On Wednesday, a three-judge panel from the Ninth Circuit rejected environmentalists’ appeal to overturn a U.S. Fish and Wildlife Service (USFWS) policy that allows the taking of one owl species to help recover another. Friends of Animals initially sued the USFWS over a 2014 plan to kill thousands of barred owls (on the left in the image above), which have begun to encroach on the forest habitat of threatened spotted owls (on the right). The spotted owls are listed as threatened under the Endangered Species Act, while the barred owls are only protected under the Migratory Bird Treaty Act. USFWS argued killing the barred owls is an experiment to determine whether reducing barred owls numbers would ultimately benefit spotted owls.
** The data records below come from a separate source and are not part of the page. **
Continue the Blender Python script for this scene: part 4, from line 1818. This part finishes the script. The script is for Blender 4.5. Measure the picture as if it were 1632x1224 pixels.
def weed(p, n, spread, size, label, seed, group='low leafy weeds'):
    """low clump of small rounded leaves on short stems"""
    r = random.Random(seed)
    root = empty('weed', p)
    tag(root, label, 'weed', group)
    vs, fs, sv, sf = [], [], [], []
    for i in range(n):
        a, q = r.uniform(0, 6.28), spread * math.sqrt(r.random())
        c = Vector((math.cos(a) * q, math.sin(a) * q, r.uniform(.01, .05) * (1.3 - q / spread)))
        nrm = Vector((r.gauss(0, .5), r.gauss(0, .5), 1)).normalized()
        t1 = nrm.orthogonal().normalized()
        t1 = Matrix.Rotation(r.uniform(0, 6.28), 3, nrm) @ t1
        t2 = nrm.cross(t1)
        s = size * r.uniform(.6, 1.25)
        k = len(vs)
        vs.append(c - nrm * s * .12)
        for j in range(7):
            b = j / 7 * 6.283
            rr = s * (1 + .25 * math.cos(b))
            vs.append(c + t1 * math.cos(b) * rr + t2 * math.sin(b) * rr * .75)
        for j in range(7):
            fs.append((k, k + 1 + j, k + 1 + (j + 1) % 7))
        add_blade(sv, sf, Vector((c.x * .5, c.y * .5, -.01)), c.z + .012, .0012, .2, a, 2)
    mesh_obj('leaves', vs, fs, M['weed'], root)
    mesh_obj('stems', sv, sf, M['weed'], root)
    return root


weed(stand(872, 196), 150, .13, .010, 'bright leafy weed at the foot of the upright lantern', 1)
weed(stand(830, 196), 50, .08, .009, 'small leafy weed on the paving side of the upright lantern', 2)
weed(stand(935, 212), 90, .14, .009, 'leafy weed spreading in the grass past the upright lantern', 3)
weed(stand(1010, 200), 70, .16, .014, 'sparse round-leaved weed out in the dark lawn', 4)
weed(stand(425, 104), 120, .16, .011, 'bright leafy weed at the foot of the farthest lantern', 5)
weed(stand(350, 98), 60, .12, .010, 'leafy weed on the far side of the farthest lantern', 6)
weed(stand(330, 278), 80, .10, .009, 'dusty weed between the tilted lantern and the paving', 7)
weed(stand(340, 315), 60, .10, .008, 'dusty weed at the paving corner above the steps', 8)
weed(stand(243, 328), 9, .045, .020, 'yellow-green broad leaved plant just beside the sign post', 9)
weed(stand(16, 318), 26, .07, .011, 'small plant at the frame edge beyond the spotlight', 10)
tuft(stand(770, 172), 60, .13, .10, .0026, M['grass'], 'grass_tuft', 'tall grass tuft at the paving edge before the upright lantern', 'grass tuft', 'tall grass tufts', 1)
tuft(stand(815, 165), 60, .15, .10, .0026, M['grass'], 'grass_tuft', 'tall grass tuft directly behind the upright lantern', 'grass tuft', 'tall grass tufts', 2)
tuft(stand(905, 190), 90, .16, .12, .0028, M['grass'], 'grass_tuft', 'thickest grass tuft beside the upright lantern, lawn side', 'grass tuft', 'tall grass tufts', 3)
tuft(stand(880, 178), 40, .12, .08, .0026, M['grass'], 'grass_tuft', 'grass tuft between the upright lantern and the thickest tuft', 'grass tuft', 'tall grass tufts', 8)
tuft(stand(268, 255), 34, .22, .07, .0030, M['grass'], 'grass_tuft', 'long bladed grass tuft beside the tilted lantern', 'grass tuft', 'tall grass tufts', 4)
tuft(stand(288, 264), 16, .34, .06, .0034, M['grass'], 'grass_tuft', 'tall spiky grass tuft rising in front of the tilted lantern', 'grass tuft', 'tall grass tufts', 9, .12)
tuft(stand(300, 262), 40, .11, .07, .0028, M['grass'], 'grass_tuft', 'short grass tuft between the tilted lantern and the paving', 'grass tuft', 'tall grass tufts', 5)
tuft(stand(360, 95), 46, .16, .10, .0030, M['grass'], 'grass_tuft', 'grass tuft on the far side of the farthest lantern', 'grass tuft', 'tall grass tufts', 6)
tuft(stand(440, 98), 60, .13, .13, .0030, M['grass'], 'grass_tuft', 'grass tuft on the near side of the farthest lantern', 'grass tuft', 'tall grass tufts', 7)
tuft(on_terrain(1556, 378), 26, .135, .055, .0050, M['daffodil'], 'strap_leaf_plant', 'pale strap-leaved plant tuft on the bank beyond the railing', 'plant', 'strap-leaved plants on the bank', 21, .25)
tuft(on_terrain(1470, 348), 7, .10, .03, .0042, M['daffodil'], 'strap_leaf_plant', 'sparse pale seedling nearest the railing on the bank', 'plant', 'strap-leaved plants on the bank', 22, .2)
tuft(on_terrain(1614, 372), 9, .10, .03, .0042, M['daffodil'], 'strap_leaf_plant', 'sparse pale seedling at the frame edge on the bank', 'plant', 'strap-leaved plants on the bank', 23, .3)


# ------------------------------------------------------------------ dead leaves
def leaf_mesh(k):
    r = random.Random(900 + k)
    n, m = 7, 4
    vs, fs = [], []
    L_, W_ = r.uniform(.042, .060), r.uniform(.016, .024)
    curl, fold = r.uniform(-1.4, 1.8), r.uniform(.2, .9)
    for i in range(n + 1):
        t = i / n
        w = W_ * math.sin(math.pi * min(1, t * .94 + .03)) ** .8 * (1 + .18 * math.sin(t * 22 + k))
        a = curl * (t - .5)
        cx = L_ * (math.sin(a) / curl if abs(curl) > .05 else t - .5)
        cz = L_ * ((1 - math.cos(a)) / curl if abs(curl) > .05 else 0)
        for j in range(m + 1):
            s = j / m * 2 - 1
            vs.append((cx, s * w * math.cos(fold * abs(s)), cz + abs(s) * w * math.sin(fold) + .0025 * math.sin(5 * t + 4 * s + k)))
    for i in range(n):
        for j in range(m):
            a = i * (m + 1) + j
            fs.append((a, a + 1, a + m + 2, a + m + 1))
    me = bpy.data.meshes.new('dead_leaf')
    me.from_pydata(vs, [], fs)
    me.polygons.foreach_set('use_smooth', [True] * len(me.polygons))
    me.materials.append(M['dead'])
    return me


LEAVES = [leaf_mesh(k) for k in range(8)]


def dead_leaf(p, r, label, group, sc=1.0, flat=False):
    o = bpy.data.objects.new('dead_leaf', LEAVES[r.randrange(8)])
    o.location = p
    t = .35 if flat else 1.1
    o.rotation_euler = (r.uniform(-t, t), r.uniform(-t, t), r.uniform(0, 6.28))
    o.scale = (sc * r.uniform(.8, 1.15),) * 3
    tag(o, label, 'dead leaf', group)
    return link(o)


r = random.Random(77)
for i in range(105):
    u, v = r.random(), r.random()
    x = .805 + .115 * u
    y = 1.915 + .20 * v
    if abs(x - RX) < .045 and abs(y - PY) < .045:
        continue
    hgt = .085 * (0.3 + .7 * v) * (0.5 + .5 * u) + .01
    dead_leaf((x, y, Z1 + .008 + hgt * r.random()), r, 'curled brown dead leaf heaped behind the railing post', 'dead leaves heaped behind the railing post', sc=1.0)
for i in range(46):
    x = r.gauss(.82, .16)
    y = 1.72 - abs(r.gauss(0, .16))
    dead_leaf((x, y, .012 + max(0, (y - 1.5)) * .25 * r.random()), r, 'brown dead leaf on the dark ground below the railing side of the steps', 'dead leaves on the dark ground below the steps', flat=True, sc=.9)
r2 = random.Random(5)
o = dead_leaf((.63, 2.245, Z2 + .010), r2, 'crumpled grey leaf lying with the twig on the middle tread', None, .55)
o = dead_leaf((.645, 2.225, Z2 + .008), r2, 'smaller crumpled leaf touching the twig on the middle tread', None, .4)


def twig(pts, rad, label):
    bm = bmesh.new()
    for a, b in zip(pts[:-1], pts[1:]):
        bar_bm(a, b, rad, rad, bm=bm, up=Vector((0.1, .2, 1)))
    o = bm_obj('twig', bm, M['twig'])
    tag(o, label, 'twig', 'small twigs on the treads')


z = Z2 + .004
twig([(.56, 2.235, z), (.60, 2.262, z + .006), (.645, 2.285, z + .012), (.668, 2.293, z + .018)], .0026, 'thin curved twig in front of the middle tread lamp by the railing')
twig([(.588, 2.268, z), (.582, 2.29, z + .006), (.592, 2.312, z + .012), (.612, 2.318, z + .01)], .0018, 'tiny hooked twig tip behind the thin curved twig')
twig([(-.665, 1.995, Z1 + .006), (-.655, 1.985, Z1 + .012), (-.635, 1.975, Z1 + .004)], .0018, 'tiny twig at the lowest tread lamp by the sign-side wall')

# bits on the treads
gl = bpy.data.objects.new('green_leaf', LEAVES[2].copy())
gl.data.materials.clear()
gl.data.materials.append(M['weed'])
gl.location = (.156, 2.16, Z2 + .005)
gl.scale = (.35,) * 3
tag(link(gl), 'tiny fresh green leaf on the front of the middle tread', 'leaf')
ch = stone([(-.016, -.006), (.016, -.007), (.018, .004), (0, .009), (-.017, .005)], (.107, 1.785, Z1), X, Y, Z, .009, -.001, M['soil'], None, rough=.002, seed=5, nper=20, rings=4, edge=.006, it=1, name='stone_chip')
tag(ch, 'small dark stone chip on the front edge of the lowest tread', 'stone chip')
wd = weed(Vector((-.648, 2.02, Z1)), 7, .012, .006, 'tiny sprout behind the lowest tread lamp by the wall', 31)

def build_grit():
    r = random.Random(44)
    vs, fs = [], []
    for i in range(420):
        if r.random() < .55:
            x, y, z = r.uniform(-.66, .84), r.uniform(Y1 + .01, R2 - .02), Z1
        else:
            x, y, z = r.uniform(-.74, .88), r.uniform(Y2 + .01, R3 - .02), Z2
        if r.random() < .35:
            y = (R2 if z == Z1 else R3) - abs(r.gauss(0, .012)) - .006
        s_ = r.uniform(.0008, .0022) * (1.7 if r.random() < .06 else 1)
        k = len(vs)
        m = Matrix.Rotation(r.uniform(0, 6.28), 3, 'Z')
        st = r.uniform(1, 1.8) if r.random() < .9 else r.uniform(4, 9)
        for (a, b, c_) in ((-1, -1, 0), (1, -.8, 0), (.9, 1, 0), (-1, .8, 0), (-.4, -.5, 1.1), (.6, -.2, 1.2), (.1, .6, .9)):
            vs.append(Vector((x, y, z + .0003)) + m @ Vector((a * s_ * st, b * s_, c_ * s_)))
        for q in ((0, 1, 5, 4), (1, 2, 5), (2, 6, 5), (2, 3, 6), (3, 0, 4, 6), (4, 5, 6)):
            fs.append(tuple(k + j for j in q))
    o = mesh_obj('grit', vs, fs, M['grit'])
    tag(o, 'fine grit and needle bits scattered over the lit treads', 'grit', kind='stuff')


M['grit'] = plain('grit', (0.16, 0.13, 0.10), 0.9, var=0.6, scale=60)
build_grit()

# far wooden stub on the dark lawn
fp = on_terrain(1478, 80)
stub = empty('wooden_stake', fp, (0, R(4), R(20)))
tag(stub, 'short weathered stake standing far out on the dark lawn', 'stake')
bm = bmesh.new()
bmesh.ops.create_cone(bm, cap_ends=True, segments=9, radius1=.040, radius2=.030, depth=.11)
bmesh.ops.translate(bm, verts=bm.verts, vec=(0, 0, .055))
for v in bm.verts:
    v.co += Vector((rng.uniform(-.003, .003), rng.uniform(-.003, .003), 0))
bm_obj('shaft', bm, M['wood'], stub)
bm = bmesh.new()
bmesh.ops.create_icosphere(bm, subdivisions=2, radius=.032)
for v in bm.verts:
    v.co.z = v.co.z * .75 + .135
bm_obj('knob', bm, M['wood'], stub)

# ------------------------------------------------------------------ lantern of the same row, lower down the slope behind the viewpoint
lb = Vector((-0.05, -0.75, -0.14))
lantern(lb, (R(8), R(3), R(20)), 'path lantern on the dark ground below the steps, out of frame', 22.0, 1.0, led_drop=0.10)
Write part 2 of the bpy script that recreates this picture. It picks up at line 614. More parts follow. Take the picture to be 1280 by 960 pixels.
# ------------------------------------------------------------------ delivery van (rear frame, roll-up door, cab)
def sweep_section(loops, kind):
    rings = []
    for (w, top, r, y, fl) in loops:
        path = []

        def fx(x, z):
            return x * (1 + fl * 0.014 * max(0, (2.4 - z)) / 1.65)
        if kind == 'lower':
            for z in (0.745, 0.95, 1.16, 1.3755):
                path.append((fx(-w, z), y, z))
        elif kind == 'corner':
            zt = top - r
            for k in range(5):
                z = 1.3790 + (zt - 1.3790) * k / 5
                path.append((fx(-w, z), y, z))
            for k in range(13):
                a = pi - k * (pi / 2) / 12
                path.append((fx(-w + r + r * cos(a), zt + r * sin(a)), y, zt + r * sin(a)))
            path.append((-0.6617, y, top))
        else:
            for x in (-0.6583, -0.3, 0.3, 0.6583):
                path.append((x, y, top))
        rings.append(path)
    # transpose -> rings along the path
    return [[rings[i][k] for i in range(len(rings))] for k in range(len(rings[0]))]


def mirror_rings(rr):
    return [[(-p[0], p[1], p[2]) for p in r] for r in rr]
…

More specifically, at issue in the case, was both the threatened northern spotted owl and the barred owl. The northern spotted owl resides in southwest Oregon and northwest California. Meanwhile, the barred owl originally hails from the eastern U.S. but because it is adaptable it has begun to invade the northern spotted owl’s habitat. The barred owls are aggressive and outcompete the spotted owls for food, as well as physically attack them.

Due to this issue, USFWS drafted a recovery plan in 2008, which concluded that the barred owl constitutes a greater threat to the spotted owl than was envisioned when the spotted owl was originally listed in 1990. In response, experiments involving the two were called for as part of the plan and the Department of Interior then issued take permits for up to 1,600 barred owls over four years in a small part of their habitat range. Friends of Animals and Predator Defense then challenge this policy, arguing that the Interior cannot allow the harming or take of one species to study another.

The complaint was initially dismissed in 2015, when a U.S. District Court judge found that the USFWS experiment was legally allowed under the Migratory Bird At. The judge noted that a specific provision of the Act allows for the killing of protected birds for scientific use, propagation, or museum use. Friends of Animals then appealed to the Ninth Circuit Court of Appeals in October, arguing that the Migratory Bird Treaty Act exception cited by the District Court judge must benefit the bird the service is considering killing.

The Ninth Circuit panel unanimously disagreed with Friends of Animals and found that the law imposes few substantive conditions and gives the Interior secretary wide discretion.